Entries with scene source code
* * * *

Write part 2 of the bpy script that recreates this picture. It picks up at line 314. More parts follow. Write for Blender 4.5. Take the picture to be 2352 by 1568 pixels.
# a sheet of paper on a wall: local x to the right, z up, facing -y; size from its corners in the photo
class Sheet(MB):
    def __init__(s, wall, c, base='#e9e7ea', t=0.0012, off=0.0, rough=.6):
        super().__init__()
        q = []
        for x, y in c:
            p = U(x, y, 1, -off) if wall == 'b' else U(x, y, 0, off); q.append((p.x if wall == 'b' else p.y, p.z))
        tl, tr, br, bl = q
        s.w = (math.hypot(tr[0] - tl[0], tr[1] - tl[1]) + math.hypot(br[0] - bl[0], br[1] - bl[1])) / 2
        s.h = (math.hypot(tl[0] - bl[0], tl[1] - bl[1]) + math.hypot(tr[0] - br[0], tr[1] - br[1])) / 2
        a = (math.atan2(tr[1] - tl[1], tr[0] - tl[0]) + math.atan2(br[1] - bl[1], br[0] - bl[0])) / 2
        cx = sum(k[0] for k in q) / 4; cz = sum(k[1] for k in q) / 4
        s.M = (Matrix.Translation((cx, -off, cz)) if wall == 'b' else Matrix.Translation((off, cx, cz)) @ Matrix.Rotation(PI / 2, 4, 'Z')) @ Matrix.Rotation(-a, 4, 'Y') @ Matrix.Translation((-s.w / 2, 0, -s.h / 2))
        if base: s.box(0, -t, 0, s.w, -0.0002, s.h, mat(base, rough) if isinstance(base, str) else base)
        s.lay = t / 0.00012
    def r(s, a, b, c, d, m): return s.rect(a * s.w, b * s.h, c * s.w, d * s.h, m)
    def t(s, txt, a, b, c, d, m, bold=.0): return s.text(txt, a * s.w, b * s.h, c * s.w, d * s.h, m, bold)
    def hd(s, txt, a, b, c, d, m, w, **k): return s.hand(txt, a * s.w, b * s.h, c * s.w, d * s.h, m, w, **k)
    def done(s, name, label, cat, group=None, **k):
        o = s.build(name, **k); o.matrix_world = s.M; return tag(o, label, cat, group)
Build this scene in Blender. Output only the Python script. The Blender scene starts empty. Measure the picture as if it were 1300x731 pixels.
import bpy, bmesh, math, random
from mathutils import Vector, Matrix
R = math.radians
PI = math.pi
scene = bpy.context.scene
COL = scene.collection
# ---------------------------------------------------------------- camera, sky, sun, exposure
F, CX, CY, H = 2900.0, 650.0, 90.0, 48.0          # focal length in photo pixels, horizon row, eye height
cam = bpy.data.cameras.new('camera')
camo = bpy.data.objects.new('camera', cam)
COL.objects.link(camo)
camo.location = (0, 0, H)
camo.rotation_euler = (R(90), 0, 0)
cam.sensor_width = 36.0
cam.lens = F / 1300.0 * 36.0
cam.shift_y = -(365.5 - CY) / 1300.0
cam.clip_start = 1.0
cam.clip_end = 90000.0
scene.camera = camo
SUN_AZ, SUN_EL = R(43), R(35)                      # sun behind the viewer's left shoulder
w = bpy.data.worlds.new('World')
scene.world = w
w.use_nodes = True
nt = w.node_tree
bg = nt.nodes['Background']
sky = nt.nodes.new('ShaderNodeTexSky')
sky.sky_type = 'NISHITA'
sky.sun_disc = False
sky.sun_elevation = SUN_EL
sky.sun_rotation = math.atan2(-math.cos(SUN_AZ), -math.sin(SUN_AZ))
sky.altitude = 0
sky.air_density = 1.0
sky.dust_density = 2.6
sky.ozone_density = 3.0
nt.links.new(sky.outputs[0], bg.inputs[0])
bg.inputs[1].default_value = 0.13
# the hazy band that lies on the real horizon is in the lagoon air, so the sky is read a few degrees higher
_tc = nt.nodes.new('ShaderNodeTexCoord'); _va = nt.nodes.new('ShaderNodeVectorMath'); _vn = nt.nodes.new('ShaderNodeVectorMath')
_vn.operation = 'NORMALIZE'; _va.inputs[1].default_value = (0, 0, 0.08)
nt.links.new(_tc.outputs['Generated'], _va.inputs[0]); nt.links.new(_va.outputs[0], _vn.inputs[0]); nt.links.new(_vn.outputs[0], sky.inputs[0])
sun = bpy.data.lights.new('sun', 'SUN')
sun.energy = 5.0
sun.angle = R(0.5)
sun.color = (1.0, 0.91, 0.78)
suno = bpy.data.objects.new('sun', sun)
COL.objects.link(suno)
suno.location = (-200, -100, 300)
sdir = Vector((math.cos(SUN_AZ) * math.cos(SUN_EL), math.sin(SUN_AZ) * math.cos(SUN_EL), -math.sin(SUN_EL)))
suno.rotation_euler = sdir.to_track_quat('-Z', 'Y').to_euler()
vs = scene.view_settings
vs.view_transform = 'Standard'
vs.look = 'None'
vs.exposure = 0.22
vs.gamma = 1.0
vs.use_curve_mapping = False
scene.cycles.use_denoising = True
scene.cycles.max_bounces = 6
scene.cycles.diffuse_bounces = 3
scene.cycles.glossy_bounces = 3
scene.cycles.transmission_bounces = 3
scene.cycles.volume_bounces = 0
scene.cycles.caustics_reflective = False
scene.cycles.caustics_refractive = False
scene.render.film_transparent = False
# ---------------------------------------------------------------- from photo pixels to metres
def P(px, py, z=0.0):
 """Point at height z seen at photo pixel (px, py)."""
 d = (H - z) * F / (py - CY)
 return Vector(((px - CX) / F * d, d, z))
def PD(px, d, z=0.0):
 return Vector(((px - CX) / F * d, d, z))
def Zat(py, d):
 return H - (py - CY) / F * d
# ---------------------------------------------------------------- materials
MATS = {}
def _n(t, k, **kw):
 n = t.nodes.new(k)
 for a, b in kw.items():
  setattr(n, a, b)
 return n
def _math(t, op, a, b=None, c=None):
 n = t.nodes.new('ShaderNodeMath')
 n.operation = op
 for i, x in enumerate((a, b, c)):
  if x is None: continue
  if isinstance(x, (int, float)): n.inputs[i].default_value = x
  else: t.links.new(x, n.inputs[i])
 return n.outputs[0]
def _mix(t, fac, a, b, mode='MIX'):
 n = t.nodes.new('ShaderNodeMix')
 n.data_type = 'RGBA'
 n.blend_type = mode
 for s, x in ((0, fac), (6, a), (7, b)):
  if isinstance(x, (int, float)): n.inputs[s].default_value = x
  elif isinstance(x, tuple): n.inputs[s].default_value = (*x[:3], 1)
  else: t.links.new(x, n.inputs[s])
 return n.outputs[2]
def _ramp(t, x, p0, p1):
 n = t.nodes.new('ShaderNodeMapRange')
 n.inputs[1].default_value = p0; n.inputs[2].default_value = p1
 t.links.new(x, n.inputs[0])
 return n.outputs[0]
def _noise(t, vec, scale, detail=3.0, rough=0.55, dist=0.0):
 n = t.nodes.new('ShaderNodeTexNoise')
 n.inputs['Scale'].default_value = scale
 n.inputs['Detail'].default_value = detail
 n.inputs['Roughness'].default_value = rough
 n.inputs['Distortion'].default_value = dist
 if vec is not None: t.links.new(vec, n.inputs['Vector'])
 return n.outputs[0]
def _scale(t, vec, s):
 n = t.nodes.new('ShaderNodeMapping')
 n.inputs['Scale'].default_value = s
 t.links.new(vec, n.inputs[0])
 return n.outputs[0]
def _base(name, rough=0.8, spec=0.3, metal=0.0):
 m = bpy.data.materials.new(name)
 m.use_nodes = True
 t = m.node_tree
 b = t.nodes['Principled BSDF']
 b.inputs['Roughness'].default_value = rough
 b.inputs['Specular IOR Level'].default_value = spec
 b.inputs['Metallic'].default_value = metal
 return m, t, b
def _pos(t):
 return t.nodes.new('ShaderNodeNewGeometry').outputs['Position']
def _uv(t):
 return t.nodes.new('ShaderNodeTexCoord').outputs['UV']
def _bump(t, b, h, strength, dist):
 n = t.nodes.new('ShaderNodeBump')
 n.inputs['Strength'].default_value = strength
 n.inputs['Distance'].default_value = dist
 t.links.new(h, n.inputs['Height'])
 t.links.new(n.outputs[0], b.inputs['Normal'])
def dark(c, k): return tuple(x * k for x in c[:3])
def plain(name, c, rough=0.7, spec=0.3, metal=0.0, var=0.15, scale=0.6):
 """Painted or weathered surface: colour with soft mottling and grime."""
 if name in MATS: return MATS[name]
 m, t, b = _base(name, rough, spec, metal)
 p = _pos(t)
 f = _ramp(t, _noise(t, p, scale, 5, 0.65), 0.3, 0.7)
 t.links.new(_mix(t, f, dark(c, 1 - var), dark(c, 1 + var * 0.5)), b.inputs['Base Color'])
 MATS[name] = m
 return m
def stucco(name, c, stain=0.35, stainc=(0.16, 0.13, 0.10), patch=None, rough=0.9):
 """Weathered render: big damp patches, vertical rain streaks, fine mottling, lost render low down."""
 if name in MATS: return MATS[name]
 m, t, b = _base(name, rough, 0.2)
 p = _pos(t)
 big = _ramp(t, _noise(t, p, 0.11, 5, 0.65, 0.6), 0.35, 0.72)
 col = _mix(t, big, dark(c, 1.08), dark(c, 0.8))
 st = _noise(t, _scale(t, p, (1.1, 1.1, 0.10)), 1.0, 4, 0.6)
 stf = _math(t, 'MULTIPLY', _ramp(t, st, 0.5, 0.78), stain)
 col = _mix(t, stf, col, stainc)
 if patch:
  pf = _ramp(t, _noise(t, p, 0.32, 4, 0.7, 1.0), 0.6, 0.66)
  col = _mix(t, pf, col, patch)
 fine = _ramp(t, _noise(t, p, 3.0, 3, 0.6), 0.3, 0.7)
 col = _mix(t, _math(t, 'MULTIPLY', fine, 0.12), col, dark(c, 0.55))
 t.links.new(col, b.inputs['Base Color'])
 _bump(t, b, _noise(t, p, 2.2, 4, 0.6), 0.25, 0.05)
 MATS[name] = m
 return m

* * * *

## Your instructions
Count how many lines above carry the word "this". Only the number is required.

## Output
2